2009: Sen. Ray Lesniak files suit to challenge PASPA 

Nov. 2011: New Jersey residents vote in favor of legalizing sports betting at 65 percent in a referendum. 

Aug. 2012: NCAA and the four major pro leagues file suit in U.S. federal court to block New Jersey from allowing sports betting. 

March 2013: N.J. District Court judge Michael A. Shipp rules in favor of NCAA & the leagues. 

Sept. 2013: U.S. Third Circuit Court of Appeals upholds the initial ruling by 2-1 with one judge writing a dissent that said PASPA is unconstitutional. 

Oct. 2013: Federal Appeals Court shoots New Jersey down again. 
May 2017: The U.S. Solicitor General advises the Supreme Court it shouldn’t review New Jersey’s case. 

June 27, 2017: The Supreme Court grants New Jersey’s writ of certiorari to hear New Jersey’s case based on its merits. 

The latest means the case will now be heard at the highest level, the Supreme Court. SCOTUS will rule on whether or not PASPA is constitutional and the proceedings will go like this: 

Aug. 10: NJ’s merits brief
Aug. 17: Amici briefs
Sept. 14: Leagues’ response brief
Oct. 14: NJ’s reply brief 

New Jersey will likely once again argue that PASPA isn’t constitutional at all. They say it violates the 10th amendment and equal sovereignty whereby every state is supposed to be able to make its own laws as long as they fall in line with federal ones. It's called "commandeering" and you'll hear that term a lot in this case.

Four states were grandfathered in to allow sports betting when it was introduced in 1992 – Delaware, Montana, Nevada and Oregon. It remains the only law in the U.S. where certain states have been granted exemptions and others haven’t. 

The NCAA and the leagues, who are opposing New Jersey, will argue that not only is PASPA constitutional but allowing sports betting would threaten the integrity of their games. You know – because once sports betting is legal people will start fixing games all over the place. 

The latest is a big step forward for New Jersey – especially considering the Solicitor General recommended that SCOTUS not give it the time of day. If New Jersey loses, the state at least succeeded in giving this case more legitimacy and it has thrust it back into the spotlight. 

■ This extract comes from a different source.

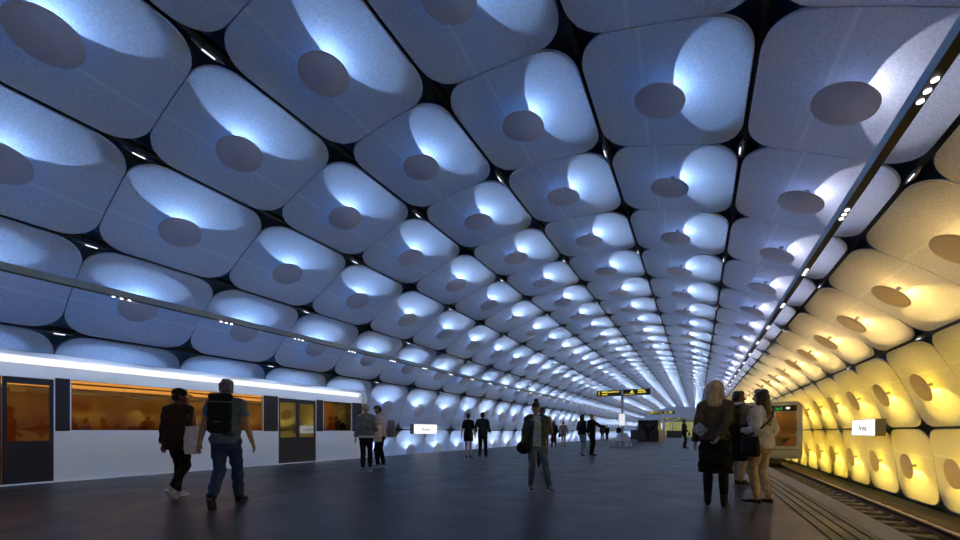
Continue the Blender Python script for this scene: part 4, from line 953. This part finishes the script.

I’m no lawyer but I’d say New Jersey is about a 4-1 underdog, maybe 3-1, to win this one. There are a few things that are different since 2013, though, and they are: 

1.    The NFL and NHL will soon have teams in Las Vegas. The leagues previously argued that sports betting would cause irreparable harm to their sports but this kills that argument.  
2.    Daily fantasy sports have exploded. The leagues have deals with these companies and it’s a frail argument that this isn’t a form of sports betting. 
3.    The American Gaming Association and other supporters have ramped up their lobbying efforts to overturn PASPA and support legalization nationwide. 
4.    Trump is in the White House. He has spoken in favor of legalizing sports betting in years past as a casino owner and some feel this could help the cause. 

Time will tell what happens for sports betting in the Garden State but this ruling creates some momentum for legalization. Those in favor of legalizing sports betting could be in for an exciting autumn.